McNuggets, they are still using the same steady stream of slime to make and form them into whatever it is they are.

They switched to all white meat chicken in 2003, so they’re not the same nuggets I had as a kid in 1981.

You know the drive-in restaurant in the movie Dazed and Confused? It’s a real burger joint called Top-Notch and they’ve been cooking the same burgers on the same wood-fired grill since 1971. They didn’t even have to dress the place up much for the movie because it looked the same in 1993 as it did in the seventies, and it doesn’t look much different now.

But doesn’t that mean that twenty years ago they’re the same as today?

I didn’t think there was going to be a correct answer in this thread, but yeah, here it is.

mmm

You just beat the deadline: McDonald’s stopped frying their fries in beef tallow in 1990. They tasted noticeably better back then.

I recall seeing a Jamie Oliver video where he makes chicken nuggets for a group of children the same way McDonald’s does.
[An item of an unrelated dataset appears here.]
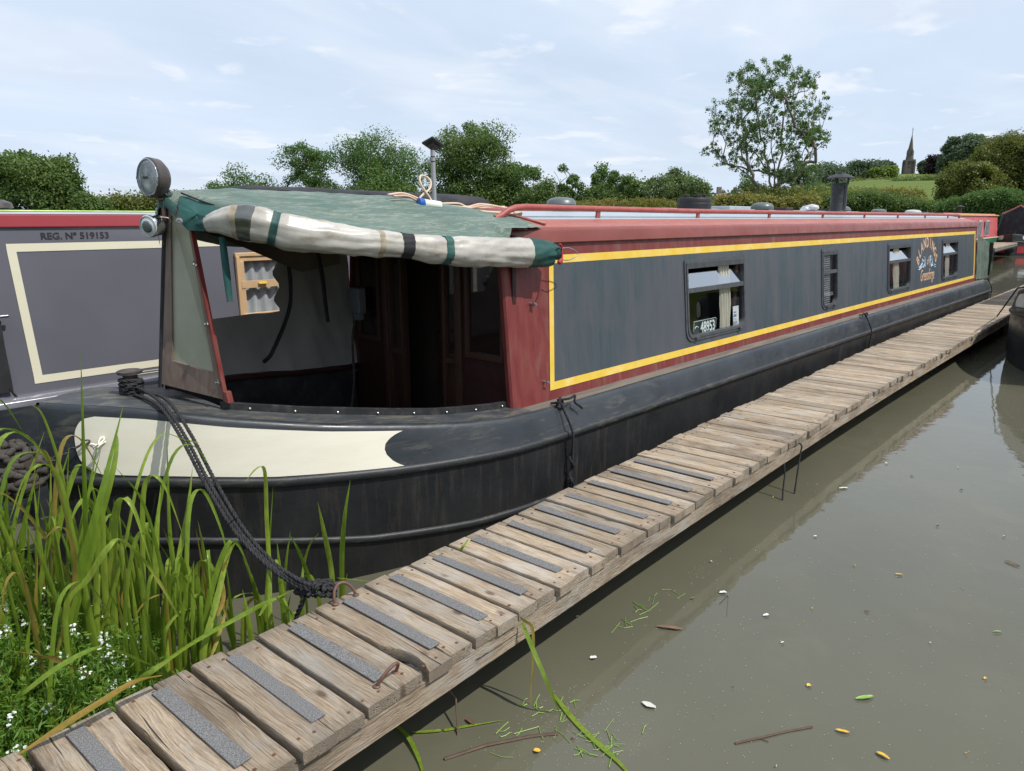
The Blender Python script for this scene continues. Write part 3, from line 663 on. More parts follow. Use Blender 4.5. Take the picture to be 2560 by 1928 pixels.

Oliver makes this chicken paste and forms them into nuggets. The kids are totally grossed out. Then he fries them and asks the kids if they would eat it and they all raise their hand that they want to. They saw the whole process but once it was a fried nugget they wanted to eat them.

Yeah. But given how old members of the board skews, well, I know I have shirts older than that.

Wienerschnitzel standard hot dogs (mustard, kraut). Crappy then, crappy now. Jack-In-The-Box tacos are sui generis.

This thread is making me crave a bag of Dick’s.

Marathon Dim Sim’s. Haven’t changed in 50 years.

Also Chiko Rolls.

I’ve been eating In ‘N’ Out Double Doubles for 50 years, and they taste the same as they always have.

I realize, grudgingly, that the math works out, but I genuinely thought this was a joke at first.

It just occurred to me to wonder: how much did the great Fry Grease Switcheroo impact the beef industry? McDonald’s wields serious purchasing power.

The one on Burnet? I’ve driven by it dozens of times, but I can’t say I’ve ever eaten there. My wife’s family is more of a Dan’s Hamburgers crowd, so if we’re getting burgers out, that’s usually where they come from.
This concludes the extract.